В журналах печатались его стихи. Сборник «Простое как мычание» выпустило горьковское издательство «Парус». Горьковский же журнал «Летопись» принял к печати поэму «Война и мир», которую не пропустила цензура, но на чтениях в том кругу, который был Маяковскому дорог, поэма имела шумный успех. Словом, в творческом отношении дела шли хорошо.
И только с Лилей все было запутано в такой узел, который он не мог развязать. Эльза казалась спасительным якорем. Он позвал ее снова.
«Миленький, — поспешно отвечала она, — <…> у меня нет денег, совсем никаких. Понимаешь, я у мамы теперь на жалованьи и у меня это плохо выходит! <…> Я тебя очень люблю».
Долго сидеть на маминой шее, проедая небольшое наследство, доставшееся им от отца, Эльза, разумеется, не могла. Учеба на строительных курсах продвигалась успешно, один ее проект попал даже на выставку и был одобрен. Настало время самой зарабатывать деньги — в конце ноября 1916 года Эльза поступила работать на завод. Это еще больше отдалило ее от Маяковского: теперь она, даже если бы захотела, не могла в любое время помчаться к нему в Петроград.
И как раз тогда он стал еще требовательней настаивать на ее приезде: «Милый хорошой Элик! Приезжай скорее! <…> Ты сейчас единственный, кажется, человек, о котором я думаю с любовью и нежностью. Целую тебя крепко-крепко. Володя». Просто Володя. Без шутливого «дядя».
Эльза понимала, что это значит! Тем более что поперек начала страницы было выведено нервно: «Ответь СЕЙЧАС ЖЕ, прошу очень». Решение созрело немедленно: «Только для тебя и еду. <…> Правда — это кажется невероятным?» Письмо ее Маяковский получил уже после того, как она примчалась.
Но примчалась она не одна: Эльзу сопровождала мать.
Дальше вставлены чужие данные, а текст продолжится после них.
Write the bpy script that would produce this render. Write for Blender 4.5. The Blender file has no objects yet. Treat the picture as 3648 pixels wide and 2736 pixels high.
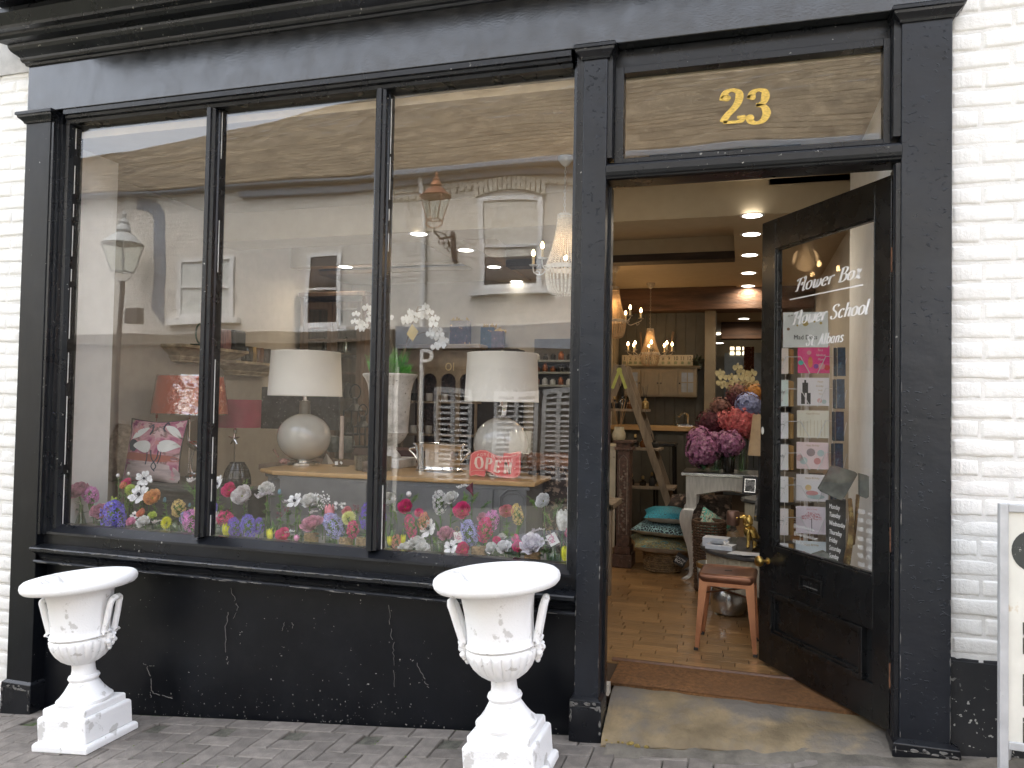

Причин для этого вроде бы не было. Эльза давно вышла из подросткового возраста, Елена Юльевна, которой не исполнилось еще и сорока пяти, была вполне здорова, в уходе не нуждалась и вполне могла бы остаться одна в течение нескольких дней. Просто ей надоело безропотно наблюдать страдания Эльзы, которой грозила незавидная участь отвергнутой и униженной.
Надежды на то, что замужество Лилю остепенит, явно не оправдались. Борьба двух дочерей за недостойного их человека, мнение о котором у нее сложилось уже давно, приводила в ярость. Но главное — Лиля!.. Дочь благородных родителей… Хорошо воспитанное, интеллигентное существо… Мало того, что при здоровом и любящем муже она опять взялась за свое, но еще и, прихоти ради, обрекла на муки родную сестру… Зная Лилин характер и повадки того, кто кружил голову ее дочерям, Елена Каган не слишком верила в успех задуманной «операции». Но кто же другой смог бы разрубить этот узел? Внести поправку в дурной и пошлый сюжет — только таким он и мог ей казаться.